Prudential regulator APRA will wind back its restrictions on interest-only residential lending.

Prudential regulator APRA will wind back its restrictions on interest-only residential lending. Photo: Getty

Property investors have been given a pre-Christmas gift with the banking regulator set to roll back restrictions on “higher-risk” interest-only mortgages.

APRA announced on Wednesday that it would dump its tough requirements on interest-only loans from January 1.

Chairman Wayne Byres said the tight restrictions on interest-only mortgages (which are popular with property investors) had been a success.
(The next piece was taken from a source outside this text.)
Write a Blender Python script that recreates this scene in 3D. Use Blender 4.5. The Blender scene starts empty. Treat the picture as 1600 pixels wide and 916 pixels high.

Numbers of new interest-only loans had halved since the policy was introduced in March 2017.

Sally Tindall, research director at financial comparison website RateCity said investors would welcome the move.

“APRA’s intervention has had a marked effect on new borrowing,” she said.

“This announcement today will see banks re-open their books to more interest-only lenders, particularly investors.”

Investors use interest-only mortgages to buy properties that can be sold a few years later – allowing the investor to keep any capital gains without having to pay down the loan principal.

However, they commonly revert to principal-and-interest after five-year terms, which means higher payments for borrowers. In September, consumer comparison site Finder.com warned that 900,000 interest-only loans were due to convert to principal-and-interest in 2019 – they were a “ticking time bomb” for the economy, it said.

On Wednesday, the Property Council of Australia said APRA’s move would help stabilise the real estate market, parts of which have been battered by falling prices throughout 2018.

“The availability of finance is vital to the sustainability and growth of our property sector, which employs 1.4 million Australians and contributes 13 per cent of our GDP,” property council chief executive Ken Morrison said.

Building, renovation and development industry group HIA also welcomed the “important message” for stability in the property market.

However, HIA warned more was needed to alleviate the credit squeeze it said was putting pressure on would-be borrowers.

HIA said ordinary buyers had faced significant constraints on their ability to borrow in the past 12 months. Loan approvals for new homes had blown out from two weeks to two months – and many were being rejected.

“With the [banking] royal commission scheduled to release recommendations early next year, there is a risk that the credit squeeze may drag on into 2019,” HIA principal economist Tim Reardon said.

“The residential construction sector is already cooling. Policymakers will need to proceed cautiously when responding to the commission’s recommendations.”

APRA said it expected lenders to maintain appropriate risk limits after its regulations were lifted.